The Two-Way
10:41 am
Mon November 12, 2012

By 2020, United States Will Become World's Leading Oil Producer, Says IEA

Originally published on Mon November 12, 2012 6:51 pm

By 2020, the United States will overtake Saudi Arabia to become the world's leading oil producer, the International Energy Agency says in a new report.

At the moment, the United States imports 20 percent of its energy.

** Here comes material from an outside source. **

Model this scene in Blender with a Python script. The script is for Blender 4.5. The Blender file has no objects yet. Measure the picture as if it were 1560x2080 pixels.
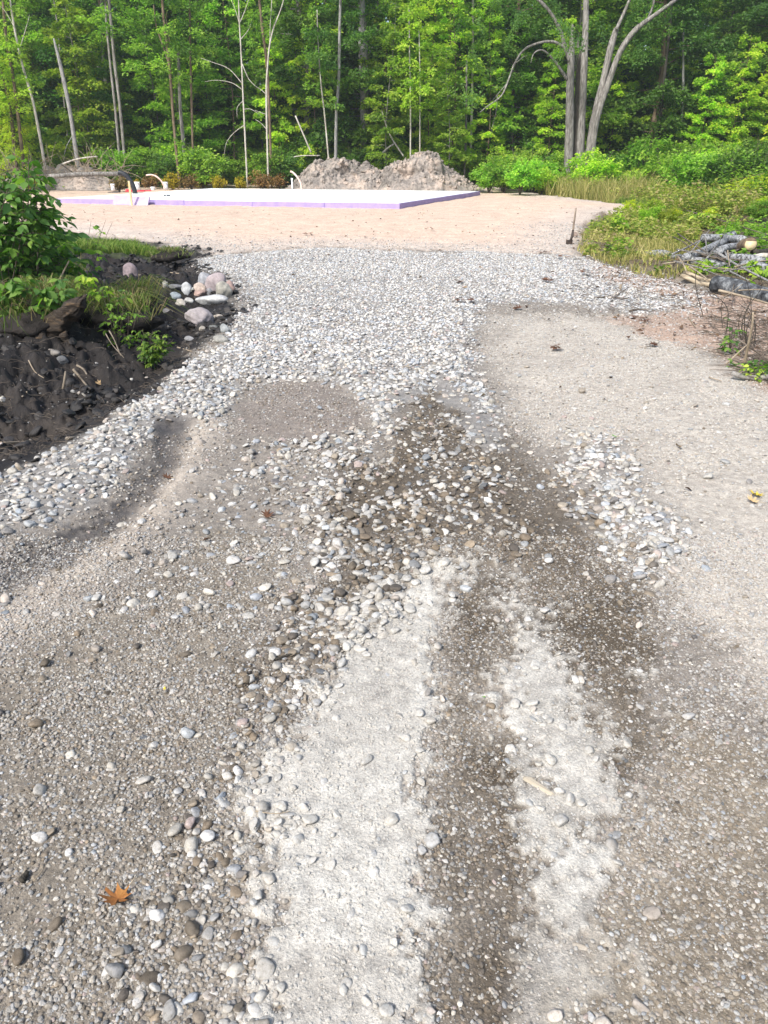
import bpy, math, random
import numpy as np
from mathutils import Vector, Matrix, Euler

R = math.radians
S = bpy.context.scene
C = S.collection
rng = np.random.default_rng(7)
random.seed(7)

# ------------------------------------------------------------------ camera, sky, sun, exposure
CAM_H = 1.55
FPX = 1562.0                       # focal length in photograph pixels (1560 x 2080)
HORIZON = 318.0
PITCH = math.atan((1040 - HORIZON) / FPX)
cam_d = bpy.data.cameras.new('camera')
cam_d.sensor_fit = 'VERTICAL'
cam_d.sensor_height = 24.0
cam_d.lens = 24.0 * FPX / 2080.0
cam_d.clip_start = 0.05
cam_d.clip_end = 2000
cam = bpy.data.objects.new('camera', cam_d)
cam.location = (0, 0, CAM_H)
cam.rotation_euler = (math.pi / 2 - PITCH, 0, 0)
C.objects.link(cam)
S.camera = cam

SUN_EL, SUN_AZ = 46.0, 215.0       # azimuth clockwise from +Y: behind the camera and to the left
w = bpy.data.worlds.new('World')
S.world = w
w.use_nodes = True
nt = w.node_tree
bg = nt.nodes['Background']
sky = nt.nodes.new('ShaderNodeTexSky')
sky.sky_type = 'NISHITA'
sky.sun_disc = False
sky.sun_elevation = R(SUN_EL)
sky.sun_rotation = R(SUN_AZ)
sky.air_density = 1.0
sky.dust_density = 3.0
sky.ozone_density = 1.0
nt.links.new(sky.outputs[0], bg.inputs[0])
bg.inputs[1].default_value = 0.105
sd = bpy.data.lights.new('sun', 'SUN')
sd.energy = 2.3
sd.angle = R(5)
sd.color = (1.0, 0.985, 0.955)
sun = bpy.data.objects.new('sun', sd)
sdir = Vector((math.sin(R(SUN_AZ)) * math.cos(R(SUN_EL)), math.cos(R(SUN_AZ)) * math.cos(R(SUN_EL)), math.sin(R(SUN_EL))))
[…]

So this prediction is bold and points to "a dramatic reversal" for the U.S.

"The result is a continued fall in U.S. oil imports, to the extent that North America becomes a net oil exporter around 2030," the report finds. "This accelerates the switch in direction of international oil trade towards Asia, putting a focus on the security of the strategic routes that bring Middle East oil to Asian markets."

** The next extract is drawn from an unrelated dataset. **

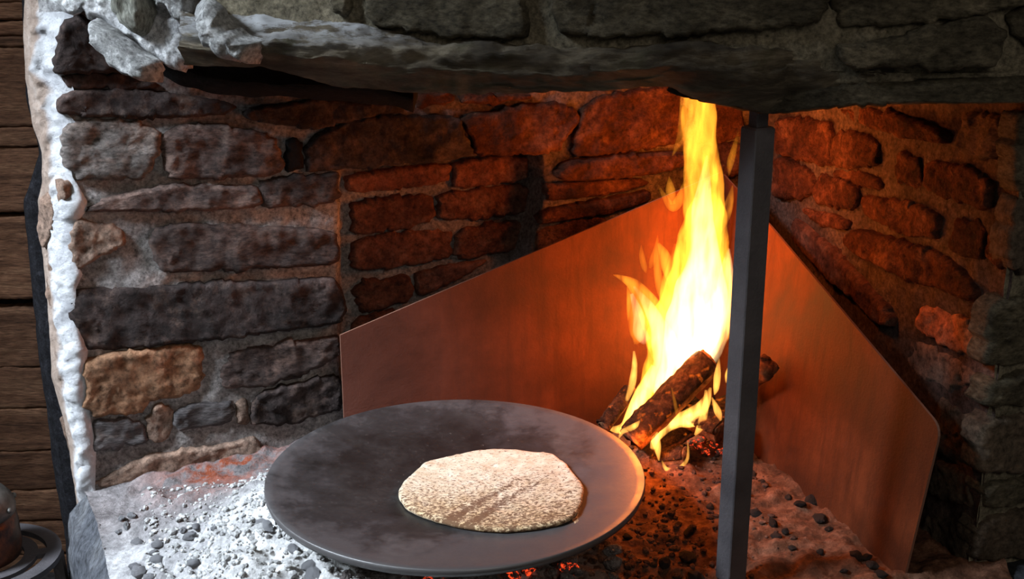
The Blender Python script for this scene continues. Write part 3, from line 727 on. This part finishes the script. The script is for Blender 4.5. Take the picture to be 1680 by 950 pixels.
M['wood'] = rock('split_wood', R((.3, (60, 36, 24)), (.5, (110, 70, 46)), (.7, (160, 112, 76))), 25, (1, 1, 1), bump=.6, bdist=.004)
def log(a, b, r, label, flat=0., seed=0, cover=.62, sides=28, r2=None, facet=None):
    a, b = Vector(a), Vector(b); ax = (b-a).normalized(); s_ = ax.cross(Vector((0, 0, 1))).normalized(); up = s_.cross(ax)
    th = empty('log', a); tag(th, label, 'log'); n = 26; L = (b-a).length; r2 = r2 or r
    def rad(f, k): 
        ang = 2*math.pi*k/sides; R_ = (r + (r2-r)*f)*(1 + .10*fbm((f*4+seed, math.cos(ang), math.sin(ang)), 1.4, 3))
        if facet:
            R_ *= min(1.25, 1/max(abs(math.cos(ang+facet)), abs(math.sin(ang+facet))))*.86
        return R_, ang
    vs = []
    for i in range(n+1):
        f = i/n
        for k in range(sides):
            R_, ang = rad(f, k); jag = .006*fbm((math.cos(ang)*3+seed, math.sin(ang)*3, f), 1.5, 2)*(1 if i in (0, n) else 0)
            vs.append(ax*(L*f+jag) + s_*math.cos(ang)*R_ + up*math.sin(ang)*R_*(1-flat))
    fs = [(i*sides+k, i*sides+(k+1) % sides, (i+1)*sides+(k+1) % sides, (i+1)*sides+k) for i in range(n) for k in range(sides)]
    fs += [tuple(range(sides)), tuple(n*sides+k for k in range(sides))]
    mesh('heartwood', vs, fs, M['wood'], th)
    if cover:
        m = int(sides*cover); vs = []; k0 = int(sides*(.25-cover/2))
        for i in range(n+1):
            f = .02 + .96*i/n
            for k in range(m+1):
                R_, ang = rad(f, (k0+k) % sides); bump_ = .0035 + .003*fbm((f*9+seed, ang*2.5, 0), 2.2, 4)
                if k in (0, m): bump_ = -.002
                vs.append(ax*L*f + s_*math.cos(ang)*(R_+bump_) + up*math.sin(ang)*(R_+bump_)*(1-flat))
        mesh('bark', vs, grid(n, m), M['bark'], th)
    return th
def GP(px, py, y): return on_y(px, py, y)
log(GP(1035,722,1.965), GP(1166,592,2.03), .026, 'charred log with bark leaning up steeply through the flames', 0, 1)
log(GP(1054,752,1.985), GP(1200,660,2.07), .019, 'dark split log lying under the leaning bark log', .25, 2, .4)
log(GP(990,702,2.0), GP(1036,640,2.06), .012, 'thin burnt stick leaning on the left steel panel behind the flames', 0, 3, .5)
log(GP(1120,672,2.03), GP(1186,706,1.97), .028, 'short split log with square dark end left of the iron post', .15, 4, .6, facet=.4)
log(GP(1212,634,2.04), GP(1257,602,1.955), .022, 'squared pale log end poking out right of the iron post', 0, 5, 0, facet=.6)
log(GP(1086,752,1.985), GP(1126,748,1.965), .021, 'small curling burning piece of wood at the front of the fire', .2, 6, .5)
for px, py in ((1132,728),(1145,734),(1158,738),(1170,732),(1182,742),(1120,735),(1150,724),(1190,735)):
    q = at_ground(px, py); put('ember', 'glowing_ember', q.x, q.y, .009, 'small glowing ember on the earth beneath the short split log', 'ember', 'embers beneath the burning logs')

# ------------------------------------------------------------------ flames: closed glowing volumes
def flame_mat(name, strength, color=(1.0, .33, .022, 1), lo=.12):
    t = NT(name); e = t.n('ShaderNodeEmission'); e.inputs[0].default_value = color
    v = t.coord((1, 1, .22)); nz = t.noise(v, 60, 3, .55, .4)
    t.l(t.rng(nz, .36, .66, strength*lo, strength*1.6), e.inputs[1])
    t.l(e.outputs[0], t.out.inputs['Volume']); t.m.cycles.homogeneous_volume = False
    return t.m
M['flame'] = flame_mat('flame', 85); M['hot'] = flame_mat('flame_tip', 260, (1.0, .42, .07, 1), .3); M['core'] = flame_mat('flame_core', 44, (1.0, .60, .27, 1), .2); M['wisp'] = flame_mat('flame_wisp', 45)
fi = empty('fire', (.25, 2.03, 0)); tag(fi, 'tall yellow-white fire of flames rising from burning logs against the steel panels', 'fire')
def cr(P, n):
    out = []; m = len(P)
    for i in range(m-1):
        p0, p1, p2, p3 = P[max(i-1, 0)], P[i], P[i+1], P[min(i+2, m-1)]
        for k in range(n):
            t_ = k/n; out.append(tuple(.5*(2*b + (c_-a)*t_ + (2*a-5*b+4*c_-d)*t_*t_ + (3*b-a-3*c_+d)*t_**3) for a, b, c_, d in zip(p0, p1, p2, p3)))
    out.append(P[-1]); return out
def tongue(pts, y, mat='flame', depth=.6, sides=16):
    C = cr([(float(a), float(b), float(h)) for a, b, h in pts], 6); vs = []
    for i, (a, b, h) in enumerate(C):
        q0, q1 = C[max(i-1, 0)], C[min(i+1, len(C)-1)]; tx, ty = q1[0]-q0[0], q1[1]-q0[1]; L = math.hypot(tx, ty) or 1
        nx_, ny_ = -ty/L, tx/L; h = max(h, .4); h *= 1+.10*mn.noise(Vector((a*.04, b*.04, y*9)))
        c0 = on_y(a, b, y); e = on_y(a+nx_*h, b+ny_*h, y)-c0; r = e.length
        for k in range(sides):
            g = 2*math.pi*k/sides; vs.append(c0 + e*math.cos(g) + Vector((0, r*depth*math.sin(g), 0)))
    n = len(C); fs = [(i*sides+k, i*sides+(k+1) % sides, (i+1)*sides+(k+1) % sides, (i+1)*sides+k) for i in range(n-1) for k in range(sides)]
    fs += [tuple(range(sides)), tuple((n-1)*sides+k for k in range(sides))]
    o = mesh('flame_tongue', vs, fs, M[mat]); under(o, fi); return o
T = [
 ([(1150,60,8),(1150,110,22),(1147,165,27),(1147,220,29),(1152,270,31),(1155,310,33),(1154,360,34),(1150,420,30),(1148,480,14)], 2.07, 'flame', .5),
 ([(1172,255,1),(1170,290,9),(1164,320,20),(1160,350,34),(1153,400,44),(1150,450,50),(1140,500,58),(1122,550,62),(1100,600,46),(1072,650,26),(1045,700,6)], 2.07, 'flame', .5),
 ([(1160,255,2),(1156,300,10),(1152,350,18),(1156,420,26),(1150,480,44),(1136,540,48),(1112,600,30),(1080,650,12)], 2.06, 'core', .9),
 ([(1180,470,3),(1176,500,16),(1168,540,22),(1150,575,26),(1120,610,24),(1085,645,16)], 2.06, 'core', .8),
 ([(1006,451,1),(1020,456,5),(1040,468,11),(1058,492,18),(1074,525,24),(1090,560,30),(1100,600,24)], 2.04, 'flame', .6),
 ([(1040,470,2),(1062,500,9),(1078,530,14),(1090,562,22),(1090,600,20),(1068,640,10)], 2.04, 'core', .9),
 ([(1058,640,4),(1046,665,8),(1040,690,6),(1030,702,2)], 2.02, 'core', .9),
 ([(1150,672,2),(1134,686,9),(1112,692,6),(1092,702,4)], 1.98, 'core', .8),
 ([(1030,470,2),(1037,505,9),(1044,535,14),(1046,552,12),(1042,565,2)], 2.04, 'flame', .6),
 ([(1080,399,2),(1090,418,9),(1096,442,10),(1101,468,3)], 2.05, 'flame', .6),
 ([(1108,400,3),(1106,430,10),(1100,470,16),(1100,520,22),(1095,560,20)], 2.06, 'flame', .6),
 ([(1079,386,1),(1077,408,5),(1071,428,6),(1066,440,2)], 2.06, 'wisp', .5),
 ([(1052,402,1),(1053,420,5),(1057,438,5),(1060,448,1)], 2.06, 'wisp', .5),
 ([(1078,390,1),(1078,430,6),(1082,468,7),(1092,488,9),(1105,505,8)], 2.05, 'flame', .4),
 ([(1079,303,1),(1090,322,5),(1104,340,8),(1118,322,8),(1128,296,6),(1136,270,3)], 2.06, 'flame', .3),
 ([(1098,290,1),(1100,312,8),(1104,335,5)], 2.06, 'wisp', .5),
 ([(1120,140,4),(1121,190,7),(1116,228,7),(1103,256,1)], 2.06, 'wisp', .8),
 ([(1212,214,1),(1204,245,5),(1198,268,6),(1196,288,1)], 2.06, 'flame', .35),
 ([(1202,304,1),(1197,330,7),(1190,352,10),(1178,372,10),(1170,400,4)], 2.06, 'flame', .5),
 ([(1208,430,2),(1204,460,7),(1198,500,9),(1190,540,11),(1180,565,9),(1170,582,3)], 2.08, 'flame', .6),
 ([(1196,408,2),(1192,445,11),(1186,500,17),(1178,550,17),(1160,592,14),(1130,625,8)], 2.075, 'core', .8),
 ([(1062,560,8),(1050,545,12),(1047,515,9),(1036,482,3)], 2.035, 'core', .8),
 ([(1040,576,2),(1041,600,5),(1037,630,6),(1030,652,4),(1022,668,1)], 2.03, 'hot', .6),
 ([(1072,600,4),(1058,640,14),(1042,672,13),(1026,700,9),(1006,704,5),(988,692,1)], 2.02, 'hot', .6),
 ([(1166,636,2),(1156,662,10),(1136,684,16),(1112,690,12),(1090,700,12),(1072,728,6),(1074,760,1)], 1.98, 'hot', .4),
 ([(1063,688,1),(1071,708,8),(1078,732,7),(1081,756,1)], 1.96, 'hot', .6),
 ([(1180,588,1),(1177,615,6),(1175,636,5),(1172,648,1)], 1.99, 'hot', .6),
 ([(1197,598,1),(1193,615,4),(1191,628,1)], 1.99, 'hot', .6),
 ([(1158,640,2),(1157,668,6),(1150,698,7),(1140,714,2)], 1.97, 'hot', .5),
 ([(1168,652,1),(1177,674,6),(1183,690,2)], 1.95, 'hot', .5),
 ([(1102,636,1),(1108,664,3),(1114,690,4)], 1.95, 'wisp', .8),
 ([(1086,756,1),(1094,770,4),(1112,770,4),(1128,752,3),(1128,722,1)], 1.945, 'hot', .5),
 ([(1015,720,1),(1022,708,4),(1040,700,5),(1050,690,1)], 1.95, 'hot', .6),
]
for pts, y, m, d in T: tongue(pts, y, m, d)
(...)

But the IEA warms "no country is an energy island." So if you were thinking that energy independence in 2030 would mean long road trips because of cheap gas, think again.

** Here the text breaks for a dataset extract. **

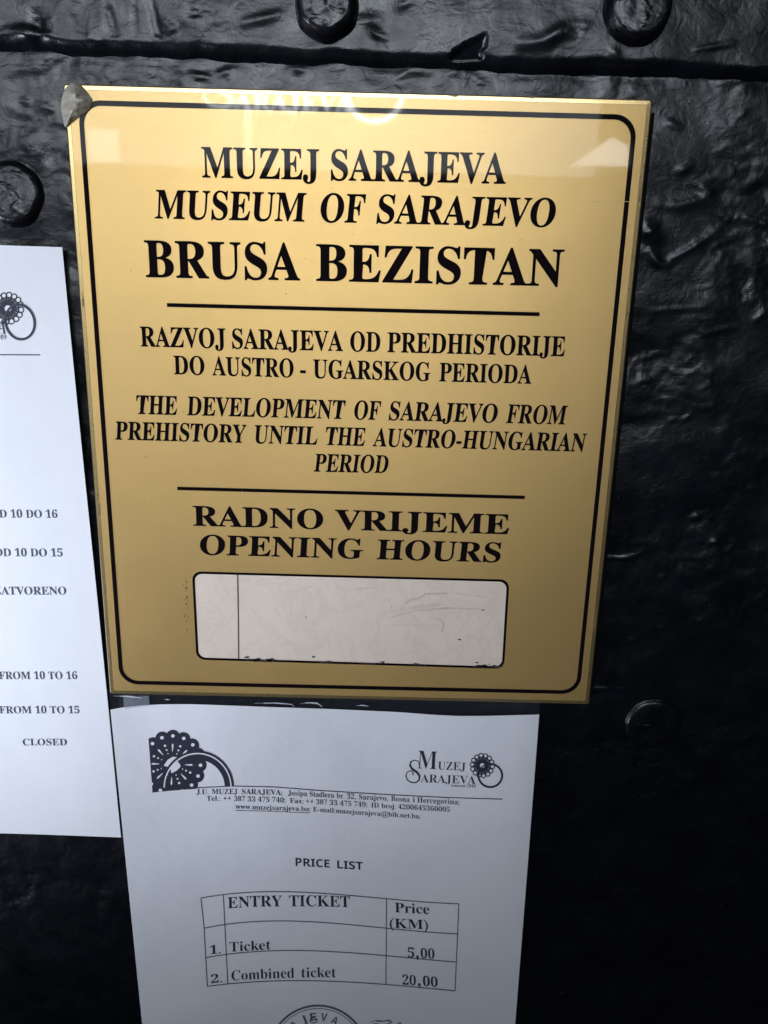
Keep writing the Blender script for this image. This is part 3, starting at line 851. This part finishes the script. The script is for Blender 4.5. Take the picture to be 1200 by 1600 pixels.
# the museum's small logo
def sw(pr):
    pr.word('M', (652, 1200.5), (682, 1202), 28, 'serif', offset=-0.006)
    pr.word('UZEJ', (684, 1202), (727, 1204), 12.5, 'serif', offset=-0.006)
    pr.word('ARAJEVA', (657, 1222), (743, 1225), 12.5, 'serif', offset=-0.006)
    S = [(655, 1196), (654, 1189.5), (648, 1187.5), (642, 1190), (640.5, 1196), (644, 1201.5), (651, 1206), (655.5, 1212), (655, 1218.5), (650, 1222.5), (643, 1222.5), (637, 1219), (634, 1212.5), (636, 1206.5), (641, 1204), (645.5, 1206.5), (645, 1211)]
    pr.stroke(S, [1.2, 1.3, 1.6, 2.2, 3.0, 3.6, 3.8, 3.4, 2.6, 2.0, 1.8, 1.8, 1.8, 1.6, 1.6, 1.8, 2.2], step=1e9)
    pr.word('osnovan 1949', (705, 1229), (743, 1230.5), 4.6, 'serif', offset=-0.004)
words([], 1, M_PRINT, extra=sw, name='museum_logo')
pr = Print(); rosette(pr, (753.5, 1196), 19, 14, 1.7); pr.lay('rosette_emblem', on_b, 0.00014, M_PRINT, pl)
pr = Print(); pr.ellipse((754, 1196), 3.2, 3.2, n=16); pr.lay('emblem_highlight', on_b, 0.00022, M_PAPER_B, pl)
pr = Print(); pr.ellipse((766, 1211.5), 18.5, 18, 3.2, n=48); pr.lay('ring_emblem', on_b, 0.00022, M_PRINT, pl)

words([('PRICE', 462, 1352.5, 515, 1355.5), ('LIST', 527, 1356.5, 567, 1359)], 12.3, M_PRINT, 'sans')
# table
pr = Print()
def curve(p): # smooth line through four places
    x = np.array([q[0] for q in p], float); y = np.array([q[1] for q in p], float)
    c_ = np.polyfit(x, y, 3); xs = np.linspace(x[0], x[-1], 30); return list(zip(xs, np.polyval(c_, xs)))
for p in ([(314, 1403), (440, 1393), (603, 1404), (717, 1412)], [(319, 1450), (460, 1439), (603, 1450), (714, 1459)],
          [(322, 1496), (472, 1485), (603, 1493), (712, 1503)], [(324, 1541), (460, 1532), (603, 1538), (711, 1548)]):
    pr.stroke(curve(p), 1.6, step=1e9)
for p in ([(314, 1403), (319, 1450), (324, 1541)], [(349, 1398), (356, 1537)], [(604, 1404), (603, 1538)], [(717, 1412), (711, 1548)]):
    pr.stroke(p, 1.6)
pr.lay('price_table', on_b, 0.00013, M_LINE_GREY, pl)
words([('ENTRY', 356, 1419, 441, 1416), ('TICKET', 452, 1416, 547, 1417.5)], 17, M_PRINT, sag=0.8)
words([('Price', 617, 1425, 671, 1428)], 15, M_PRINT)
words([('(KM)', 609, 1449, 669, 1452)], 14.5, M_PRINT)
words([('1.', 328, 1490.5, 345, 1489.5)], 13, M_PRINT)
words([('Ticket', 359, 1487, 423, 1483)], 15, M_PRINT, offset=-0.004)
def comma(x, y):
    def f(pr):
        pr.ellipse((x, y - 1.6), 2.1, 2.1, n=14); pr.stroke([(x + 1.3, y - 1.2), (x + 1.2, y + 1.2), (x - 1.4, y + 3.8)], [2.2, 1.8, 0.8], step=1e9)
    return f
words([('5', 637, 1495.5, 647.5, 1496), ('00', 657.5, 1496.7, 679, 1498)], 15, M_PRINT, extra=comma(652.2, 1496.2))
words([('2.', 330, 1536, 347, 1534.5)], 13, M_PRINT)
words([('Combined', 362, 1532, 460, 1527.5), ('ticket', 471, 1527.3, 525, 1527)], 15.5, M_PRINT, offset=-0.005, sag=0.6)
words([('20', 629, 1538, 650, 1539.5), ('00', 661, 1540, 684, 1542)], 15, M_PRINT, extra=comma(655, 1539.6))
# round stamp, half out of the picture
pr = Print(); sc_ = (497, 1648); 
pr.ellipse(sc_, 77, 77, 3.2, n=80); pr.ellipse(sc_, 72.5, 72.5, 1.2, n=80); pr.ellipse(sc_, 40, 40, 1.6, n=60)
for ch_, a_ in (('R', -146), ('A', -129), ('J', -112), ('E', -97), ('V', -81), ('A', -64), ('S', -161), ('M', -38), ('U', -24)):
    t = math.radians(a_); d = np.array([math.cos(t), math.sin(t)]); e = np.array([-d[1], d[0]]); b0 = np.array(sc_) + d * 54
    w_ = 5 if ch_ != 'J' else 3.5
    pr.word(ch_, tuple(b0 - e * w_), tuple(b0 + e * w_), 12, 'sans')
pr.ellipse((490, 1594), 5.5, 4.0, 1.6, n=18)
pr.lay('round_stamp', on_b, 0.00013, M_STAMP, pl)
pr = Print()
pr.stroke([(578, 1597), (586, 1594.5), (598, 1595.5), (609, 1594), (612, 1597), (604, 1601), (595, 1609), (588, 1604), (584, 1598), (592, 1600), (603, 1604), (612, 1612)], [0.8, 2.2, 1.6, 2.4, 1.8, 1.2, 2.2, 1.2, 1.0, 2.0, 1.6, 0.8], step=3)
pr.stroke([(616, 1610), (621, 1600), (625, 1597.5), (628, 1602), (634, 1609)], [0.8, 2.2, 2.0, 1.6, 0.6], step=3)
pr.lay('signature', on_b, 0.00013, M_STAMP, pl)

# ------------------------------------------------------------------ what the acrylic mirrors: the lit side of the passage behind the photographer
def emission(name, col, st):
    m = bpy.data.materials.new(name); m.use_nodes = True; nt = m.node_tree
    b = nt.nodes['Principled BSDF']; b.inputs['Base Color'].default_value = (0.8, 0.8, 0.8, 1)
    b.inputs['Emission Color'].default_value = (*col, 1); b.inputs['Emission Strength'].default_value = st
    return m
YS = -1.80
def mirrored(px, py, lift=0.0):
    """where the thing stands whose reflection in the acrylic is seen there"""
    p = at(px, py, YP); d = ray(px, py); d = np.array([d[0], -d[1], d[2]])
    t = (YS - p[1]) / d[1]
    return p + d * t + np.array([0, lift, 0])
c_ = mirrored(500, 200)
sign = empty('window_sign', tuple(c_))
tag(sign, 'white window lettering with a ring, glow added, mirrored faintly along the top of the gold plaque', 'sign')
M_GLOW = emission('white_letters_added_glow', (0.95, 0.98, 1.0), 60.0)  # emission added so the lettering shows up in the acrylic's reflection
def lay_sign(pr, name):
    o = pr.lay(name, mirrored, 0.0, M_GLOW, sign)
    sd = o.modifiers.new('thickness', 'SOLIDIFY'); sd.thickness = 0.006; sd.offset = -1
    return o
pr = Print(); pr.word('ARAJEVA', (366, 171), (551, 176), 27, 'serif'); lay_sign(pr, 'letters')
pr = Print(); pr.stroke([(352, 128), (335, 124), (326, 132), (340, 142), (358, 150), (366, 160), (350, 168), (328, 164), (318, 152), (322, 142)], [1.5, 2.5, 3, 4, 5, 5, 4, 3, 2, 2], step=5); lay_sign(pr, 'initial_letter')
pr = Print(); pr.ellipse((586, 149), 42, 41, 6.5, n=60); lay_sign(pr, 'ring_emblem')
win = empty('lit_window', tuple(mirrored(560, 240)))
tag(win, 'bright window panes across the passage, mirrored as pale patches in the gold plaque', 'window')
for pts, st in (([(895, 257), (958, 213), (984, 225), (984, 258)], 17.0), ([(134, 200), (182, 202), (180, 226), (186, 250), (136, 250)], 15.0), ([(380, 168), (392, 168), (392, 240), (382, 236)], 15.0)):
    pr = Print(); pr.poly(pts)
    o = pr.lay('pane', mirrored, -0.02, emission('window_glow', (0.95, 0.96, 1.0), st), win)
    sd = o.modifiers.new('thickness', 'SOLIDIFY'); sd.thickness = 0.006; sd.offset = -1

As NPR's Planet Money team explained in October, Canada is already energy independent but they are still paying four bucks a gallon for gas. Planet Money explains:

"Gas prices in Canada went up this summer just like they did in the United States. Prices in Canada are sensitive to conflict in the Middle East, or increased demand from China.

"There is a global market for oil. That means there is basically one price, whether you are a net exporter (Canada) or the world's biggest importer (the U.S.)."

The Los Angeles Times zeroes in on clean energy. It reports that the IEA projects that clean energy could threaten the supremacy of coal by 2035. The paper adds:

"That progression, however, "hinges critically on continued subsidies" for wind, solar and bio-fuel technologies, which last year amounted to some $88 billion and needs to reach $4.8 trillion through 2035, according to IEA.

"Even then, however, 'the world is still failing to put the global energy system onto a more sustainable path,' according to the report."